3D scene scripts:
- - - - -

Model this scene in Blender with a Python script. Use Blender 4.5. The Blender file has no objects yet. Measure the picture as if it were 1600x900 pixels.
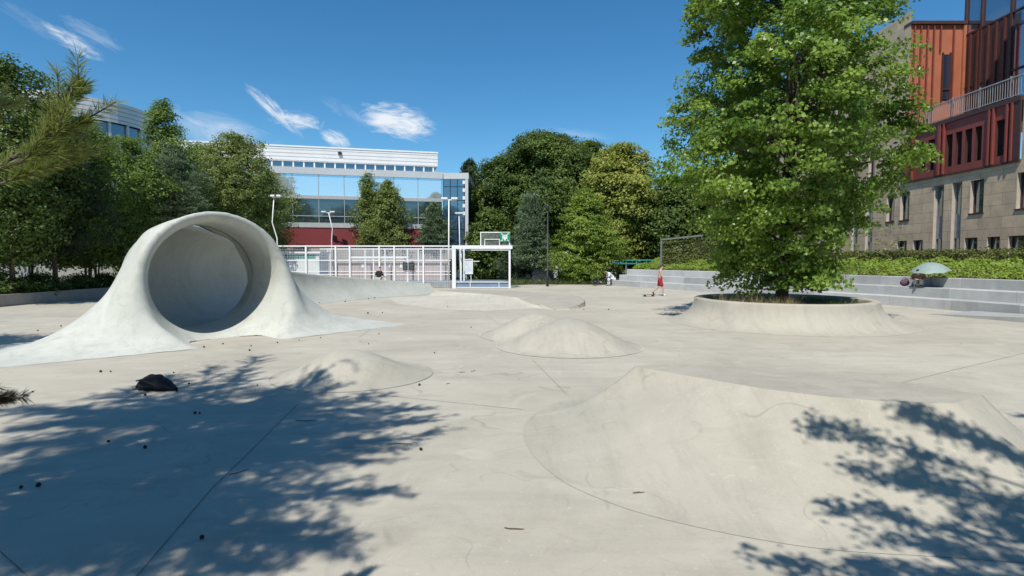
import bpy, bmesh, math, random
import numpy as np
from mathutils import Vector, Matrix
R = math.radians
scene = bpy.context.scene
COL = scene.collection

# ---------------------------------------------------------------- camera
CAM_H, F, HOR = 2.1, 900.0, 404.0
PITCH = math.atan((450 - HOR) / F)
cam = bpy.data.cameras.new('camera'); cam.sensor_width = 36; cam.lens = 36 * F / 1600; cam.clip_end = 3000; cam.clip_start = .05
co = bpy.data.objects.new('camera', cam); COL.objects.link(co)
co.location = (0, 0, CAM_H); co.rotation_euler = (math.pi / 2 - PITCH, 0, 0); scene.camera = co

# ---------------------------------------------------------------- sky + sun
SUN_EL, SUN_AZ = 57.0, 199.0            # azimuth clockwise from +Y
w = bpy.data.worlds.new('World'); scene.world = w; w.use_nodes = True
nt = w.node_tree; N = nt.nodes; L = nt.links; N.clear()
def wn(t, **k):
    n = N.new(t)
    for a, b in k.items(): setattr(n, a, b)
    return n
def wmath(op, a, b=None, c=None, clamp=False):
    n = N.new('ShaderNodeMath'); n.operation = op; n.use_clamp = clamp
    for i, v in enumerate((a, b, c)):
        if v is None: continue
        if isinstance(v, (int, float)): n.inputs[i].default_value = v
        else: L.new(v, n.inputs[i])
    return n.outputs[0]
sky = wn('ShaderNodeTexSky', sky_type='NISHITA'); sky.sun_disc = False
sky.sun_elevation = R(SUN_EL); sky.sun_rotation = R(SUN_AZ)
sky.air_density = 1.0; sky.dust_density = 0.0; sky.ozone_density = 2.2; sky.altitude = 100
hs = wn('ShaderNodeHueSaturation'); hs.inputs['Saturation'].default_value = 1.15; hs.inputs['Value'].default_value = 1.25
tint = wn('ShaderNodeVectorMath'); tint.operation = 'MULTIPLY'; tint.inputs[1].default_value = (.86, 1.15, 1.27)   # deep polarised summer blue
L.new(sky.outputs[0], tint.inputs[0]); L.new(tint.outputs[0], hs.inputs['Color'])
tc = wn('ShaderNodeTexCoord'); sx = wn('ShaderNodeSeparateXYZ'); L.new(tc.outputs['Generated'], sx.inputs[0])
yy = wmath('MAXIMUM', sx.outputs['Y'], .05)
S = wmath('DIVIDE', sx.outputs['X'], yy); T = wmath('DIVIDE', sx.outputs['Z'], yy)
front = wmath('GREATER_THAN', sx.outputs['Y'], .06)
total = None
#        px   py  half-length half-width  angle(deg, down-right positive) strength  noise scale
for i, (px, py, hl, hw, an, st, nsx, nsy) in enumerate([
    (128, 72, 62, 13, 29, .75, 9, 42), (160, 60, 60, 13, 28, .22, 7, 30), (60, 40, 70, 14, 33, .16, 6, 30),
    (432, 174, 58, 11, 42, .75, 12, 46), (468, 190, 46, 15, 8, .85, 12, 36), (625, 194, 66, 28, 14, .95, 8, 26), (640, 206, 50, 14, 4, .7, 8, 30),
    (527, 220, 26, 17, 20, .85, 14, 24), (345, 205, 95, 26, 12, .5, 4, 10), (905, 212, 75, 9, 6, .2, 5, 20), (545, 178, 50, 12, 30, .16, 7, 26)]):
    hl *= 1.0; hw *= 1.05; s0, t0 = (px - 800) / F, (HOR - py) / F
    ca, sa = math.cos(R(-an)), math.sin(R(-an))
    ds, dt = wmath('SUBTRACT', S, s0), wmath('SUBTRACT', T, t0)
    u = wmath('ADD', wmath('MULTIPLY', ds, ca), wmath('MULTIPLY', dt, sa))
    v = wmath('SUBTRACT', wmath('MULTIPLY', dt, ca), wmath('MULTIPLY', ds, sa))
    cx = wn('ShaderNodeCombineXYZ'); L.new(wmath('MULTIPLY', u, nsx), cx.inputs[0]); L.new(wmath('MULTIPLY', v, nsy), cx.inputs[1]); cx.inputs[2].default_value = i * 3.7
    nz = wn('ShaderNodeTexNoise'); nz.inputs['Scale'].default_value = 1.6; nz.inputs['Detail'].default_value = 10; nz.inputs['Roughness'].default_value = .66; nz.inputs['Distortion'].default_value = 1.3
    L.new(cx.outputs[0], nz.inputs['Vector'])
    un, vn = wmath('DIVIDE', u, hl / F), wmath('DIVIDE', v, hw / F)
    rr = wmath('SQRT', wmath('ADD', wmath('MULTIPLY', un, un), wmath('MULTIPLY', vn, vn)))
    core = wmath('MULTIPLY_ADD', rr, -.5, wmath('ADD', nz.outputs[0], -.02))
    e = wmath('MULTIPLY', wmath('SUBTRACT', 1.45, rr, clamp=True), 1.6, clamp=True)
    m = wmath('MULTIPLY', e, wmath('MULTIPLY', wmath('MULTIPLY', core, 2.6, clamp=True), wmath('MULTIPLY', wmath('SUBTRACT', nz.outputs[0], .30, clamp=True), 3.4, clamp=True)), clamp=True)
    m = wmath('MULTIPLY', m, st)
    total = m if total is None else wmath('MAXIMUM', total, m)
total = wmath('MULTIPLY', total, front)
mx = wn('ShaderNodeMix', data_type='RGBA'); L.new(total, mx.inputs[0]); L.new(hs.outputs[0], mx.inputs[6]); mx.inputs[7].default_value = (11, 11.6, 12.2, 1)
bg = wn('ShaderNodeBackground'); bg.inputs[1].default_value = .075; L.new(mx.outputs[2], bg.inputs[0])
ow = wn('ShaderNodeOutputWorld'); L.new(bg.outputs[0], ow.inputs[0])

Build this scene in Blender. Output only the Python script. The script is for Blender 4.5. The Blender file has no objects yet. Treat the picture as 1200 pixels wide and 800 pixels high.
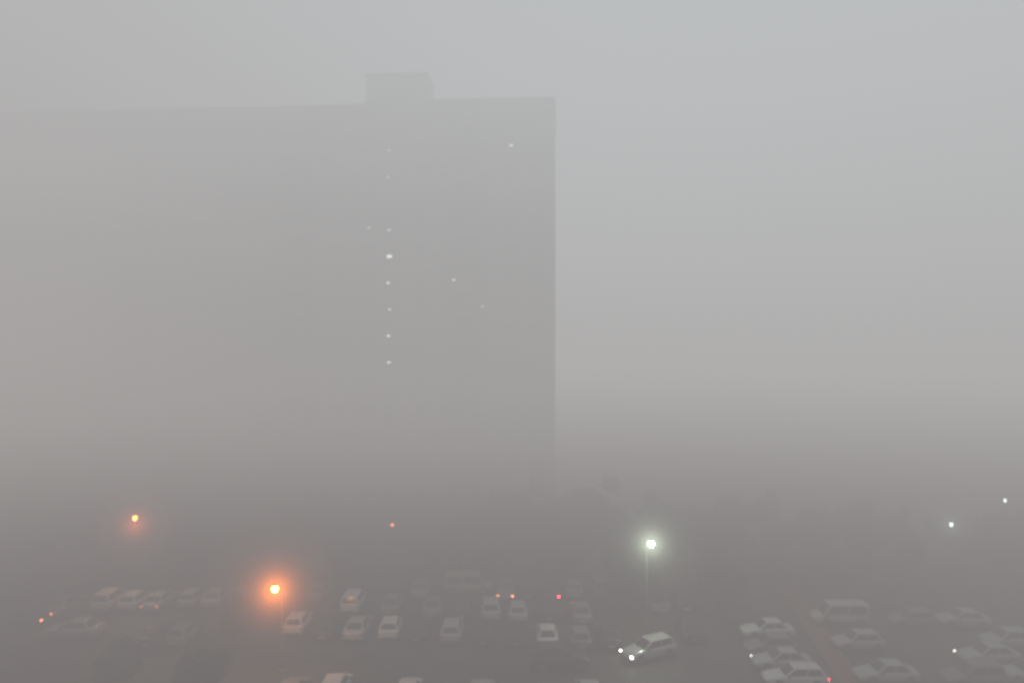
import bpy, bmesh, math, random
from mathutils import Vector, Matrix
R=math.radians
random.seed(7)
scene=bpy.context.scene
COL=scene.collection
F=867.0; CH=24.7
def at(px,py,z=0.0):
    Y=(CH-z)*F/(py-400.0)
    return ((px-600.0)*Y/F, Y)

# ---------------------------------------------------------------- materials
def mat(name,color,rough=0.8,metal=0.0,var=0.15,scale=3.0,bump=0.0,spec=0.5):
    m=bpy.data.materials.new(name); m.use_nodes=True
    nt=m.node_tree; b=nt.nodes['Principled BSDF']
    b.inputs['Roughness'].default_value=rough; b.inputs['Metallic'].default_value=metal
    b.inputs['Specular IOR Level'].default_value=spec
    tc=nt.nodes.new('ShaderNodeTexCoord'); n=nt.nodes.new('ShaderNodeTexNoise')
    n.inputs['Scale'].default_value=scale; n.inputs['Detail'].default_value=5
    nt.links.new(tc.outputs['Object'],n.inputs['Vector'])
    r=nt.nodes.new('ShaderNodeValToRGB')
    c=color
    r.color_ramp.elements[0].position=0.3; r.color_ramp.elements[1].position=0.7
    r.color_ramp.elements[0].color=(c[0]*(1-var),c[1]*(1-var),c[2]*(1-var),1)
    r.color_ramp.elements[1].color=(min(1,c[0]*(1+var)),min(1,c[1]*(1+var)),min(1,c[2]*(1+var)),1)
    nt.links.new(n.outputs['Fac'],r.inputs['Fac']); nt.links.new(r.outputs['Color'],b.inputs['Base Color'])
    if bump:
        bp=nt.nodes.new('ShaderNodeBump'); bp.inputs['Strength'].default_value=bump
        nt.links.new(n.outputs['Fac'],bp.inputs['Height']); nt.links.new(bp.outputs['Normal'],b.inputs['Normal'])
    return m
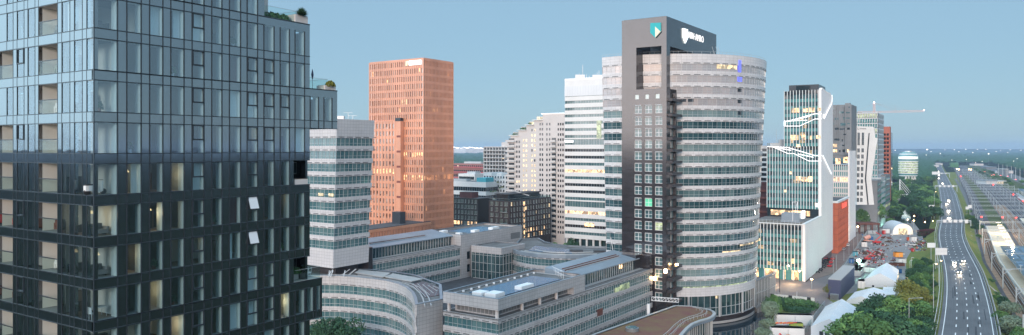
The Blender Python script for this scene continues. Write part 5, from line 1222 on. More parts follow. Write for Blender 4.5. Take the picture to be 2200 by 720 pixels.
    # brick balcony tower
    Y=650.; B=AT(1912,Y); wl=on(B,ES,1896); sr=on(B,DS,1917.5); zt=60+46*Y/F; rt=thing('red_balcony_tower','red brick residential tower with dark glass edge at the end of the street','apartment tower',(*B,0))
    rb=mat('tower_red_brick',(.36,.11,.07),.7); g=MB(); g.prism([adv(B,ES,wl),B,adv(B,DS,sr*.4),adv(adv(B,ES,wl),DS,sr*.4)],14,zt,rb,M['roof_dark']); g.prism([adv(B,DS,sr*.4),adv(B,DS,sr),adv(adv(B,DS,sr),ES,8),adv(adv(B,DS,sr*.4),ES,8)],0,zt-5,M['win_dk']); g.prism(plan(B,wl,10,DS,ES),0,14,M['roof_dark']); g.build('wall',rt)
    z=zt-9
    while z>16:
        b=MB(); b.ob(B,ES,NF,0,wl,0,1.3,z,z+.9,rb); b.ob(B,ES,NF,.8,wl*.45,0,.1,z+1,z+3.,M['win_dk']); b.ob(B,ES,NF,wl*.55,wl-.6,0,.1,z+1,z+3.,M['win_dk']); b.build('balcony',rt); z-=3.6
    # brick sliver and banded block behind the white tower, left
    P=AT(1648,425.); rt=thing('narrow_brick_block','narrow red brick block glimpsed between round bank wing and white tower','apartment block',(*P,0)); g=MB(); g.ob(P,E,NE,0,8,-10,0,0,ZV(392,425),M['brick_rd']); g.build('wall',rt); g=MB(); 
    for k in range(9): g.ob(P,E,NE,0,8,0,.8,3+k*4.,4.+k*4,M['copper_dark'])
    g.build('balcony',rt)
    P=AT(1651,470.); rt=thing('pale_balcony_block','pale banded apartment block glimpsed left of the white fin tower','apartment block',(*P,0)); g=MB(); g.ob(P,E,NE,0,9,-10,0,0,ZV(313,470),M['off_white']); g.build('wall',rt); g=MB(); 
    for k in range(18): g.ob(P,E,NE,0,9,0,1.2,4+k*3.1,5.+k*3.1,M['white_paint']); 
    g.build('balcony',rt); g=MB(); 
    for k in range(18): g.ob(P,E,NE,.5,8.5,0,.1,5.1+k*3.1,6.9+k*3.1,M['win_dk'])
    g.build('window_band',rt)
    # tower crane
    Y=700.; zj=ZV(241.,Y); X=AT(1878,Y)[0]; red=mat('crane_paint',(.70,.48,.44),.5); rt=thing('tower_crane','pale red tower crane with long jib above the right-hand towers','crane',(X,Y,0))
    def lattice(g,a,b,w,n,m):
        a,b=Vector(a),Vector(b); d=(b-a).normalized(); x=Vector((0,1,0)) if abs(d.y)<.9 else Vector((1,0,0)); y=d.cross(x).normalized(); x=y.cross(d)
        cs=[(x*w/2+y*w/2),(x*-w/2+y*w/2),(x*-w/2-y*w/2),(x*w/2-y*w/2)]
        for c in cs: g.tube(a+c,b+c,.14,m,4)
        for i in range(n):
            p,q=a+(b-a)*i/n,a+(b-a)*(i+1)/n
            for j in range(4): g.tube(p+cs[j],q+cs[(j+1)%4],.08,m,4)
    g=MB(); lattice(g,(X,Y,0),(X,Y,zj),2.,36,red); g.build('mast',rt); g=MB(); lattice(g,(X,Y,zj),(X,Y,zj+8.5),1.4,5,red); g.build('tower_top',rt)
    xe=AT(1985,Y)[0]; xc=AT(1842,Y)[0]; g=MB(); lattice(g,(X,Y,zj),(xe,Y,zj+1.),1.4,30,red); g.build('jib',rt); g=MB(); lattice(g,(xc,Y,zj),(X,Y,zj),1.4,10,red); g.box(xc,Y-1,zj-2.5,xc+4,Y+1,zj,M['concrete']); g.build('counter_jib',rt)
    g=MB(); 
    for x in (xc+1,X+20,X+24,xe-14): g.tube((X,Y,zj+8.5),(x,Y,zj+.7),.09,M['alu'],4)
    g.tube((X+20,Y,zj+.5),(X+20,Y,zj+6),.12,M['alu'],4); g.tube((X,Y,zj+8.5),(X+20,Y,zj+6),.08,M['alu'],4); g.tube((X+20,Y,zj+6),(xe-14,Y,zj+.7),.08,M['alu'],4); g.build('stay_cables',rt)
    for x,z in ((X,zj+9),(xe,zj+1.8)): 
        g=MB(); g.tube((x,Y,z-.4),(x,Y,z+.6),.55,mat('pink_light',(1,.8,.8),.5,emit=(1,.7,.7),es=6.),8); g.build('warning_light',rt)
    g=MB(); g.box(X+1,Y-1.4,zj-2.6,X+3.2,Y+.6,zj-.2,M['white_paint']); g.build('cab',rt)
    # round office on legs
    Y=1150.; c=AT(1951,Y+14); rt=thing('round_lit_office','round banded office raised on slanted legs with lit floors, far right','office tower',(*c,0)); zt=ZV(327,Y); zb=ZV(379,Y)
    def fr(z,t): 
        k=(z-zb)/(zt-zb); r=13.8-2.6*max(0,(k-.75)/.25)**2*1.4-1.4*max(0,(.2-k)/.2)+t; return [(c[0]+r*math.cos(6.283*i/28),c[1]+r*math.sin(6.283*i/28)) for i in range(28)]
    n=10; fh=(zt-zb)/n; w=MB(); 
    for i in range(n):
        z=zb+i*fh; w.strip(fr,z,z+fh*.35,-.6,.25,M['white_paint'],True); b=MB(); b.strip(fr,z+fh*.35,z+fh,-.6,-.2,M['lit_g'] if i in(1,2,3,4,5) else M['lit_far'] if i==7 else M['teal_f'],True); b.build('window_band',rt)
    w.build('wall',rt); w=MB(); w.prism(fr(zt,-.3),zt-.3,zt+.3,M['white_paint']); w.prism(offs(fr(zt,-5),0,True),zt+.3,zt+2,M['alu']); w.build('roof',rt)
    for dx in (-9,-3,4,10): w=MB(); w.tube((c[0]+dx*1.15,c[1]-6,0),(c[0]+dx*.7,c[1]-6,zb+.3),.9,M['white_paint'],8); w.tube((c[0]+dx*.3,c[1]-6,0),(c[0]+dx*.7,c[1]-6,zb+.3),.9,M['white_paint'],8); w.build('leg',rt)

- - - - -

Task goal
Repeat the listing above from its first line through the line that contains "co.location = (0, 0, CAM_H);", both included, and nothing more. Drop the pictures.

Exercise answer
Model this scene in Blender with a Python script. Use Blender 4.5. The Blender file has no objects yet. Measure the picture as if it were 1600x900 pixels.
import bpy, bmesh, math, random
import numpy as np
from mathutils import Vector, Matrix
R = math.radians
scene = bpy.context.scene
COL = scene.collection

# ---------------------------------------------------------------- camera
CAM_H, F, HOR = 2.1, 900.0, 404.0
PITCH = math.atan((450 - HOR) / F)
cam = bpy.data.cameras.new('camera'); cam.sensor_width = 36; cam.lens = 36 * F / 1600; cam.clip_end = 3000; cam.clip_start = .05
co = bpy.data.objects.new('camera', cam); COL.objects.link(co)
co.location = (0, 0, CAM_H); co.rotation_euler = (math.pi / 2 - PITCH, 0, 0); scene.camera = co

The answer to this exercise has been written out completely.